On Dec. 14, 2010, Redford — who was justice minister — sent a memo to her top department bureaucrat on three competitors vying to handle a lawsuit on behalf of the province against tobacco companies.

“I note that the review committee considers all three firms interviewed to be capable of conducting the litigation and believes that while no consortium stood above the others, all three have unique strengths and weaknesses,” wrote Redford.

“Considering the perceived conflicts of interest, actual conflicts of interest, the structure of the contingency arrangement and the importance of a ‘made-in-Alberta’ litigation plan, the best choice will be the International Tobacco Recovery Lawyers.”

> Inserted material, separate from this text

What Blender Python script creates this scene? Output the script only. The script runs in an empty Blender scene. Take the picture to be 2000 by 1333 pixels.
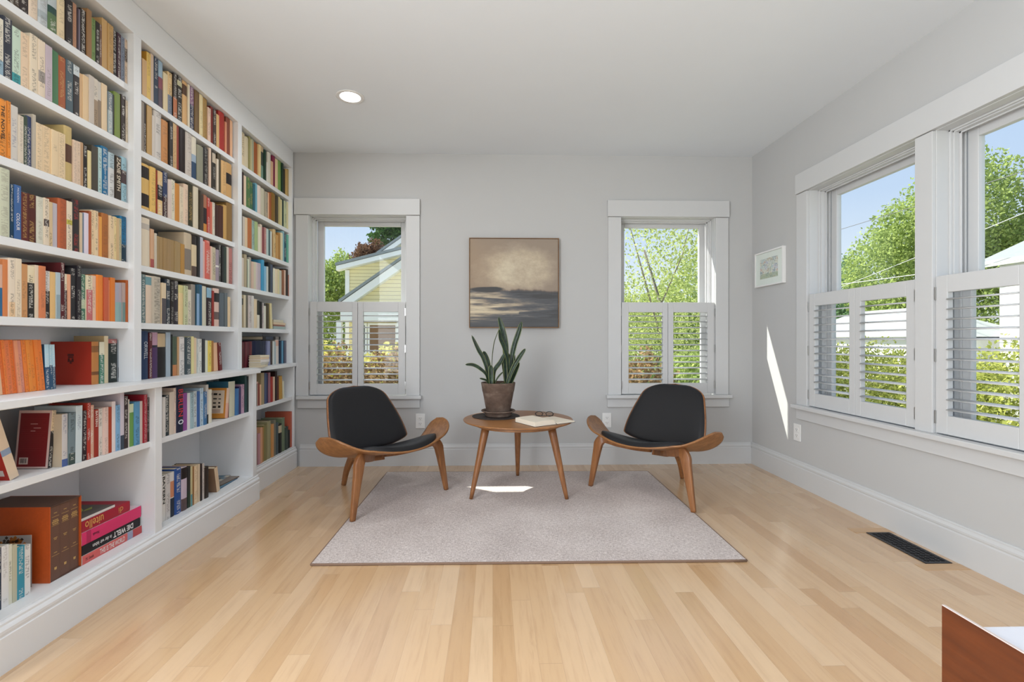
import bpy, bmesh, math, random
from mathutils import Vector, Matrix, noise

random.seed(7)
SC = bpy.context.scene
COL = SC.collection
PI = math.pi

# ------------------------------------------------------------------ camera, light, exposure
CAM_F, CAM_PSI, CAM_CX, CAM_CY = 930.0, 0.026, 986.5, 663.0
cd = bpy.data.cameras.new('camera')
cam = bpy.data.objects.new('camera', cd)
COL.objects.link(cam)
cam.location = (0, 0, 1.0)
cam.rotation_euler = (PI / 2, 0, -CAM_PSI)
cd.sensor_width = 36
cd.lens = CAM_F / 2000 * 36
cd.shift_x = (1000 - CAM_CX) / 2000
cd.shift_y = (CAM_CY - 666.5) / 2000
cd.clip_start = 0.02
cd.clip_end = 300
SC.camera = cam

SC.view_settings.view_transform = 'Standard'
SC.view_settings.look = 'None'
SC.view_settings.gamma = 1
SC.view_settings.use_curve_mapping = False
SC.view_settings.exposure = 0.0

W = bpy.data.worlds.new('sky')
SC.world = W
W.use_nodes = True
wn = W.node_tree
wn.nodes.clear()
w_out = wn.nodes.new('ShaderNodeOutputWorld')
w_bg = wn.nodes.new('ShaderNodeBackground')
w_tc = wn.nodes.new('ShaderNodeTexCoord')
w_sep = wn.nodes.new('ShaderNodeSeparateXYZ')
w_ramp = wn.nodes.new('ShaderNodeValToRGB')
wn.links.new(w_tc.outputs['Generated'], w_sep.inputs[0])
wn.links.new(w_sep.outputs['Z'], w_ramp.inputs[0])
wn.links.new(w_ramp.outputs[0], w_bg.inputs[0])
wn.links.new(w_bg.outputs[0], w_out.inputs[0])
cr = w_ramp.color_ramp
cr.elements[0].position = 0.0
cr.elements[0].color = (0.80, 0.84, 0.88, 1)
cr.elements[1].position = 1.0
cr.elements[1].color = (0.33, 0.48, 0.78, 1)
for p_, c_ in ((0.07, (0.74, 0.80, 0.88)), (0.24, (0.50, 0.62, 0.82)), (0.5, (0.40, 0.54, 0.80))):
    e_ = cr.elements.new(p_)
    e_.color = (*c_, 1)
w_bg.inputs[1].default_value = 1.2

SUN_DIR = Vector((0.725, -0.455, -1.0)).normalized()
sd = bpy.data.lights.new('sun', 'SUN')
sd.energy = 10.0
sd.angle = 0.009
sd.color = (1.0, 0.95, 0.86)
sun = bpy.data.objects.new('sun', sd)
COL.objects.link(sun)
sun.rotation_euler = SUN_DIR.to_track_quat('-Z', 'Y').to_euler()
sun.location = (-20, 12, 25)

# ------------------------------------------------------------------ room sizes
XR, YB, H = 2.092, 3.787, 2.47          # right wall, back wall, ceiling
XW = -1.80                              # left wall behind the bookcase
YREAR = -2.2                            # where the built part of the room ends, behind the camera
LAMP_W = 4.5
REAR_W = 12.0
SIDE_W = 170.0


def area(name, loc, rot, sx, sy, watts, color=(1, 1, 1)):
    l = bpy.data.lights.new(name, 'AREA')
    l.shape = 'RECTANGLE'
    l.size, l.size_y = sx, sy
    l.energy = watts
    l.color = color
    o = bpy.data.objects.new(name, l)
    COL.objects.link(o)
    o.location = loc
    o.rotation_euler = rot
    return o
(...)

On Wednesday, Redford told the house during question period that while she weighed in on the issue in favour of her ex-husband’s law firm at the time, her successor at the Justice Department, Verlyn Olson, made the final decision in June 2011.

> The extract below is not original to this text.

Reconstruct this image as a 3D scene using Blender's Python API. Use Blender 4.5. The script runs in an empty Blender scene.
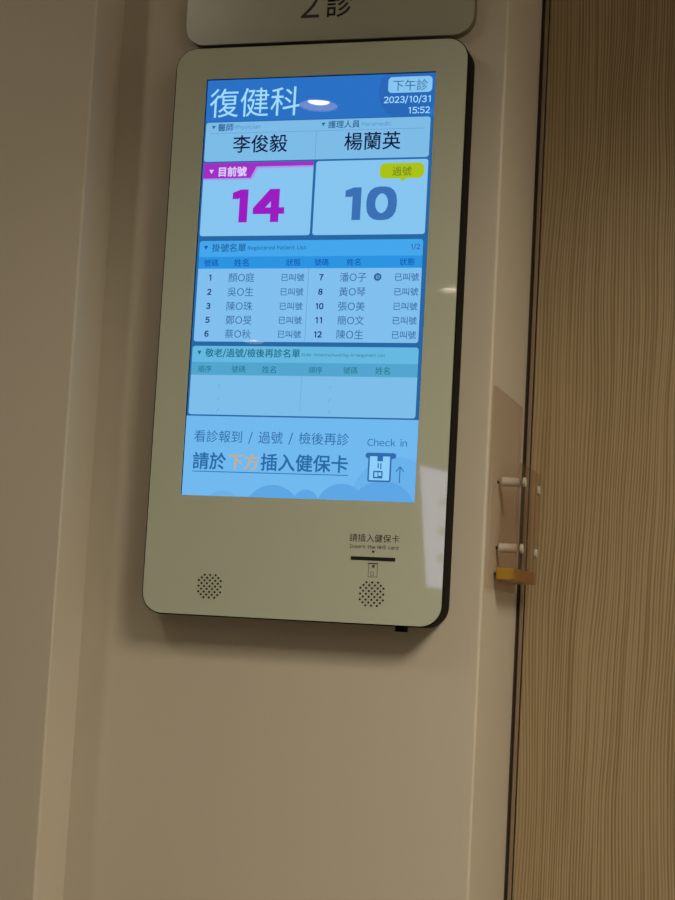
import bpy, bmesh, math, random
from mathutils import Matrix, Vector
random.seed(3)
C = bpy.context.scene.collection
Z0 = 1.828                       # height of the screen centre above the floor (m)
PI = math.pi

# ------------------------------------------------------------------ materials
def lin(c):
    c = c / 255
    return c / 12.92 if c <= .04045 else ((c + .055) / 1.055) ** 2.4
def L(r, g, b): return (lin(r), lin(g), lin(b), 1)

def mat(name, col, rough=.5, metal=0, ior=1.5, spec=.5):
    m = bpy.data.materials.new(name); m.use_nodes = True
    p = m.node_tree.nodes['Principled BSDF']
    p.inputs['Base Color'].default_value = col
    p.inputs['Roughness'].default_value = rough
    p.inputs['Metallic'].default_value = metal
    p.inputs['IOR'].default_value = ior
    p.inputs['Specular IOR Level'].default_value = spec
    return m

def lit(name, rgb, strength=1.0):
    """a pixel colour of the display: black glossy glass that gives off light"""
    m = mat('display_' + name, (.004, .004, .004, 1), .012)
    p = m.node_tree.nodes['Principled BSDF']
    p.inputs['Emission Color'].default_value = L(*rgb)
    p.inputs['Emission Strength'].default_value = strength
    return m

def noise_bump(m, scale, strength, dist=.001, colvar=0.0, stretch=(1, 1, 1)):
    nt = m.node_tree; p = nt.nodes['Principled BSDF']
    tc = nt.nodes.new('ShaderNodeTexCoord'); mp = nt.nodes.new('ShaderNodeMapping')
    mp.inputs['Scale'].default_value = stretch
    n = nt.nodes.new('ShaderNodeTexNoise'); n.inputs['Scale'].default_value = scale
    n.inputs['Detail'].default_value = 4
    b = nt.nodes.new('ShaderNodeBump'); b.inputs['Strength'].default_value = strength
    b.inputs['Distance'].default_value = dist
    nt.links.new(tc.outputs['Object'], mp.inputs['Vector'])
    nt.links.new(mp.outputs['Vector'], n.inputs['Vector'])
    nt.links.new(n.outputs['Fac'], b.inputs['Height'])
    nt.links.new(b.outputs['Normal'], p.inputs['Normal'])
    if colvar:
        n2 = nt.nodes.new('ShaderNodeTexNoise'); n2.inputs['Scale'].default_value = 2.2
        nt.links.new(mp.outputs['Vector'], n2.inputs['Vector'])
        mx = nt.nodes.new('ShaderNodeMix'); mx.data_type = 'RGBA'
        c = p.inputs['Base Color'].default_value[:]
        mx.inputs[6].default_value = c
        mx.inputs[7].default_value = (c[0] * (1 - colvar), c[1] * (1 - colvar * .9), c[2] * (1 - colvar), 1)
        nt.links.new(n2.outputs['Fac'], mx.inputs[0])
        nt.links.new(mx.outputs[2], p.inputs['Base Color'])
    return m

M = {}
M['paint'] = noise_bump(mat('beige_wall_paint', (.51, .455, .345, 1), .62, spec=.25), 260, .12, .0006, .08)
M['ceil'] = noise_bump(mat('ceiling_paint', (.6, .55, .46, 1), .9), 200, .1)
M['floor'] = noise_bump(mat('vinyl_floor', (.36, .3, .22, 1), .35), 40, .05, .001, .15)
M['glassface'] = mat('cream_glass_front', (.46, .49, .365, 1), .025, ior=1.6)
M['black'] = mat('black_plastic', (.004, .0035, .003, 1), .6, spec=.05)
M['ink'] = mat('black_print', (.008, .008, .008, 1), .5)
M['greyink'] = mat('grey_print', (.05, .048, .035, 1), .5)
M['hole'] = mat('dark_hole', (.004, .004, .003, 1), .9)
M['signface'] = mat('sign_acrylic', (.36, .36, .26, 1), .3)
M['signedge'] = mat('sign_edge', (.13, .1, .055, 1), .4)
M['gap'] = mat('dark_gap_backing', (.05, .034, .018, 1), .8)  # dark brown backing seen through the door gap
M['strip'] = noise_bump(mat('door_edge_strip', (.2, .14, .085, 1), .5), 90, .1)
M['standoff'] = mat('white_nylon', (.42, .38, .3, 1), .35)
M['dark_stub'] = mat('dark_stub_mat', (.05, .04, .03, 1), .4, .6)
M['metal'] = mat('white_lamp_trim', (.75, .73, .68, 1), .4)
M['reflector'] = mat('glowing_lamp_reflector', (.3, .27, .25, 1), .6)
M['reflector'].node_tree.nodes['Principled BSDF'].inputs['Emission Color'].default_value = (1, .72, .5, 1)
M['reflector'].node_tree.nodes['Principled BSDF'].inputs['Emission Strength'].default_value = 3  # own glow put into the cone, in place of bulb light on it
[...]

However, an internal Justice Department memo shows the final decision was made by Dec. 22, 2010 — about two months before Redford left the justice job and just over a week after Redford wrote a memo saying the consortium was the best choice.

“Call made to Karsten (sic) Jensen at the successful consortium,” reads the email between senior justice department bureaucrats. Carsten Jensen is a partner in the firm with Redford’s ex-husband.

The Wildrose also pointed to a followup internal Justice Department briefing document on Jan. 13, 2011, that states, “Shortly before Christmas, Minister Redford selected the International Tobacco Recovery Lawyers.”

Other emails show the winning firm being congratulated and the losing bidders being officially informed they had lost, all while Redford was still the justice minister.

Redford, however, was unequivocal on the issue in the house Wednesday.

“I was not the justice minister at the time that the government made that decision,” said Redford. “The opposition can stand up every single day and say that I was, but I wasn’t. It is simply not the case. It is not true.”

Denis told the house that TRL was chosen by Olson because, among other factors, it wasn’t suing Big Tobacco on behalf of a number of applicants or other provinces.

Denis said they didn’t want Alberta’s interests to be lumped in with other litigants.

“We want a consortium that acts solely for Alberta taxpayers,” Denis told the house.

Denis also told the house that Hawkes is not directly involved in the case and that the lawsuit is being pursued on a contingency basis, meaning if TRL fails to win any money for the province, it doesn’t get paid.

Olson told reporters that when he came on board as justice minister, the department was dealing with just one firm on the tobacco lawsuit, TRL, but said that didn’t mean TRL had been chosen.

Olson compared it to a conditional sale on a house: while one seller is dealing with one buyer, nothing is for sure until the I’s are dotted and the T’s are crossed.

“There was groundwork laid, but there was no deal,” said Olson. “There was nothing until I made the decision.”

Both the Liberals and the Wildrose are urging Ethics Commissioner Neil Wilkinson to investigate the matter.

It’s the second time in two weeks that controversy has erupted around someone close to Redford.

Last week, freedom of information documents showed Redford’s sister, Lynn, used her position as a Calgary health executive to bill taxpayers for about $3,400 to buy liquor, tickets and bug spray for PC party events.

The premier has declined to comment on that case and Lynn Redford continues to work as a senior health executive.